Open them fully on screen at a useful size.
Every time I click a mouse button I get a popup that I need to close - infuriating could we have some sort of click control?
Thanks
I’ve installed V9.03, So I know it still is on my wish list.
I went through the 250+ wish list items, many are advanced features that are already in version V9.xx as some have pointed out.
Minor wish… in the PCB editor, when I got to generate the fabrication output, POS specifically. I’d really like a means to select the fields and sequence in the POS file such that I don’t have re-edit the POS files before submitting to various board fabricators. Enhance so it’s sort of like BOM in schematic editor so I can drop off fields… one way to do that is to add a tab for fabrication settings in the BOARD SETUP process such that I can have pre-saved templates for the POS files.
Incidentally currently the generate POS process doesn’t remember if I’d selected items or not for placement…specifically sometimes you have to “unclick” the selections pre-assigned in generate POS - and those settings are not remembered for that board.
As I said, minor - but most of the items for v10 wish lists have already been either incorporated or requested.
This has been requested before in earlier versions of KiCAD, but I will repeat…
When importing the netlist from the schematic to the PCB the first time. Create multiple clumped “rats nest” based on the sheets - instead of clumping them all together in “super rats nest”
Eg. I I used a sheet for “power supply” the parts on that sheet should be in a rats nest cluster of their own.
Where it saves time is when you put lots of bypass caps near chips - the current rats nests import process doesn’t keep those bypass caps close to the other parts for the “power supply”, or which ever sheet you work on.
This means manually separating them out and regrouping them by hand. If they are kept in clusters related to the sheets. I could click on a cluster - drag that cluster to the PCB outline and then start spreading them out before routing begins…
I’m on v9.xx (now 9.03) so it’s still an issue. nice for 10.x
Have you tried using the Pack and Move Footprints (P) feature? This allows to regroup related parts very fast.
My company is still using OrCad 17.2, and everyone is desperate to switch out to kicad or altium, an easy and reliable kicad project convert would go a long way to convince the higher ups to finally switch.
I was following the progress on a kicad allegro importer, tried the nightly version with the experimental importer, and it worked pretty well, but for some reason it got reverted and every commit related to it got deleted, pretty sad.
Is that bought software, or subscription based? Have you thought about what 2 or 3 years of subscription to the current software costs for all the people in your company? For KiCad, you can get a lot of personal attention for that sort of money. You can contact https://www.kipro-pcb.com/ to discuss options for sponsoring priority development.
It’s bought, otherwise I think the choice of switching would’ve been made earlier.
Pretty sure I’ve talked to my boss about kipro, definitely a good program, hoping I can convince them some day.
But the rats nest parts like the bypass caps, get intermingled.
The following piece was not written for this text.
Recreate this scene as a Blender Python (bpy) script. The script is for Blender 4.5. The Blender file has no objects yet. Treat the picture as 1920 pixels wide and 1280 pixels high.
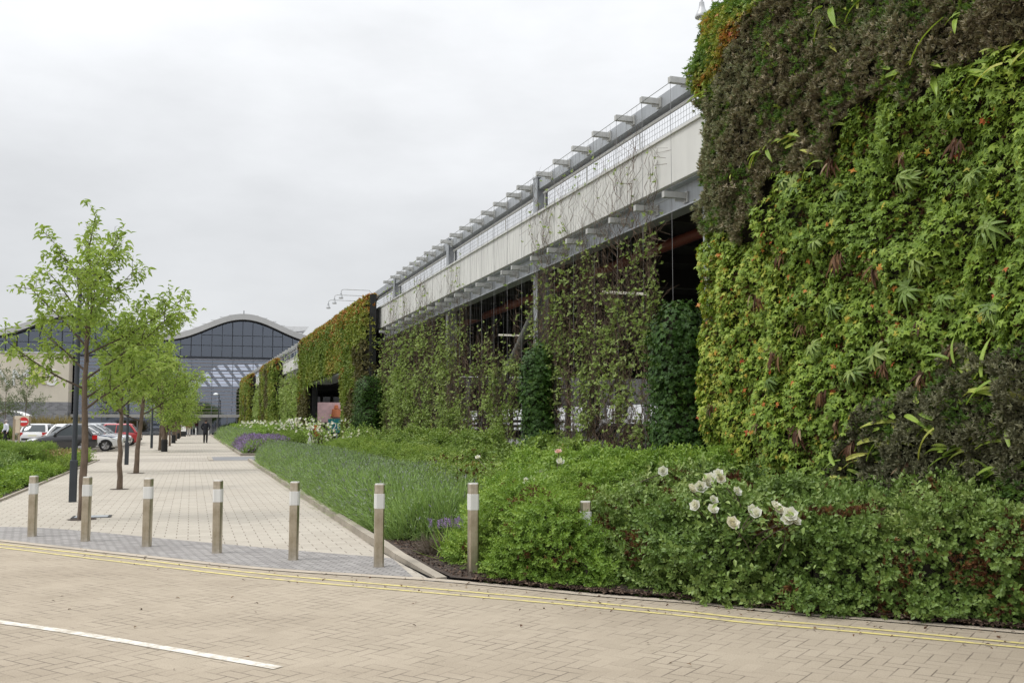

If they are clustered by sheet, I can just highlight the cluster and move to the area of the board that I want them to end up, That means I’m not going through the laid out PCB and manually moving caps from one side of the laid out board to the other - because I’d put C1 with U13, instead of U1 etc.
Remember the parts had already been organized by groupings on the sheets. If it requires clicking and marking individual parts on large “super rats nest” before moving - that’s a lot of steps.
I came here to ask about EMI/EMC, field coupling and so on. It’s one of the few things that Altium has that I could really use (and I’m sure anyone who cares about signal integrity should – and by anyone, I really mean anyone).
It’s really tough to model parasitics accurately on paper and a “heat map” showing (for instance) coupling could be a killer feature. I can work them on with paper, calculator and Saturn PCB tools but that’s a huge amount for every single trace.
That makes it simple then:
- Open both schematic and PCB via the project manager.
- Draw a nice (or an ugly) box around the capacitors on the schematic.
- Right click on the PCB editor, and select Pack and Move Footprints [P] from the context menu.
Alternatively (my preferred method) Activate the PCB editor by hovering the mouse over it and then rotate the scroll wheel (one click or back and forth). This transfers focus to the PCB editor with minimal side effects (Can also be done with Keyboard shortcuts). And once the PCB editor has focus, press P to Pack and Move.
I’m coming from Orcad/PADS. While it’s certainly not easy/reliable, there’s a clumsy path to import both Orcad schematics and PADS layout into KiCad that involves a trip through EasyEDA. In case you didn’t know. I did most of my migrating the old-fashion way (pretty much redo it all manually) before I found out the path through EasyEDA.
I tried that, and wow - it is not at all obvious.
I don’t believe that’s in any of the help or online files…
Yup, I’ve tried it, it kinda works but it’s definitely a very roundabout way of doing it.
I also don’t like how it keeps easyeda symbols and fonts.
Also I’m wondering about the safety aspect of pushing company-made cards to the Chinese cloud.